Diplomifici e scuole serie
Data: Giovedì, 22 ottobre 2009 ore 16:31:43 CEST
Argomento: Opinioni


E’ notizia dei giorni scorsi secondo la quale ben 12 scuole private, tra Calabria e Sicilia, sono state chiuse perché i gestori avrebbero preteso da 3mila a 5mila euro per un diploma, creando pure false carriere scolastiche, col concorso dei docenti e del personale Ata. Una notizia che conferma i sospetti di quanto succede nei diplomifici, dove l’unico obiettivo sono i soldi e lasciare tutto il resto ai sacrifici che gli altri studenti fanno per conquistarsi il pezzo di carta nella scuola pubblica o in quella privata, ma seria. Tuttavia una domanda potrebbe essere: come è possibile che ciò accada? La risposta si evince per la natura stessa di questa scuola che, essendo di una società o di una confessione o di un partito, si sceglie i docenti secondo le ispirazioni ideologiche della sua esistenza stessa. Una scuola cattolica, per esempio, arruolerà il personale, non secondo le graduatorie pubbliche, ma sulla base della cultura religiosa del docente, proprio perché i suoi iscritti chiedono quella specifica educazione e formazione; così come una scuola privata islamica non potrebbe mai chiamare cristiani, né una scuola di sinistra potrebbe chiamare docenti di destra: che senso avrebbe altrimenti la sua specificità ideologica e culturale? Ecco allora che taluni gestori, con l’idealità esclusiva del denaro, approfittando del principio di libertà di formazione, aprono scuole arruolando docenti la cui ideologia non è legata a nessuna appartenenza, né politica né religiosa, ma solamente al bisogno di portare a casa qualche spicciolo e pure un po’ di punteggio utile per scavalcare dei colleghi nelle graduatorie dei vari provveditorati. Molte scuole private nascono quindi col preciso obiettivo di garantire solamente il diploma ad alunni paganti, fregandosene della loro preparazione effettiva e sfruttando la gran massa di professori precari e di neo laureati in cerca di un posto di lavoro anche sottopagato o addirittura non pagato, ma con la sola promessa del punteggio. Si capisce dunque che se la scuola dovesse arruolare un docente scrupoloso, che volesse fare il suo lavoro, interrogando e spigando, gli verrebbe impedito perché l’alunno pagante non tollera strettoie, né cappi, né seccature ma solo l’ammissione agli esami di stato e la garanzia del diploma. Pare addirittura che i ragazzi non partecipassero nemmeno alle lezioni.

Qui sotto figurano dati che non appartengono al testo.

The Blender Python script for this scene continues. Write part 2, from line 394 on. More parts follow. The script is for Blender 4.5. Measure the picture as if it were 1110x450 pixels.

Questa è una faccia della moneta.
L’altra faccia è un po’ più inquietante, perché i diplomifici ebbero grande espansione e fortuna soprattutto ai tempi della ministra Moratti, mentre oggi dovrebbero essere un po’ più ridimensionati. All’epoca la ministra tolse del tutto le commissioni esterne e introdusse solo quelle interne, composte cioè dai professori della stessa classe, ma con un solo presidente esterno che vigilava su tutte le altre commissioni dello stesso Istituto. In questa formula, alquanto dubbia, entrarono quasi tutte le scuole private che così ebbero agio di operare e di diplomare indisturbate. Dai tempi di Fioroni però, fino a giorni di Gelmini, le commissioni agli esami di stato sono composte metà da interni e metà da esterni, tre e tre, con un presidente esterno. L’inquietudine nasce proprio dal fatto che, per dare così facilmente il diploma, sembra indispensabile la connivenza, oltre di quella degli interni, soprattutto di quell’altra metà dei professori esterni. Come è possibile infatti promuovere un candidato che ha un curriculum studiorum fatto a tavolino e che quindi non può possedere un minimo di contenuti? Come è possibile che nessuno dei tre esterni non verifichi sul campo delle prove il livello di preparazione raggiunto al quinto anno? Anche se durante gli scritti qualcosa può sfuggire, come il passaggio sotterraneo dei temi, nelle prove orali è pressoché impossibile: le materie si sanno o non si sanno e una equazione, come la spiegazione di un fenomeno, ha bisogno di competenze e di preparazione. E allora, come si fa a dare certezze agli iscritti di queste scuole? E poi, domanda delle domande: cosa fanno e dove vanno gli ispettori scolastici regionali? L’equiparazione fra pubblico e privato, voluta all’epoca da Massimo D’Alema, prevedeva innanzitutto questi tipi di controlli. Appare dunque strano che a scoprire le magagne siano state ancora una volta le fiamme gialle e non già i competenti funzionari.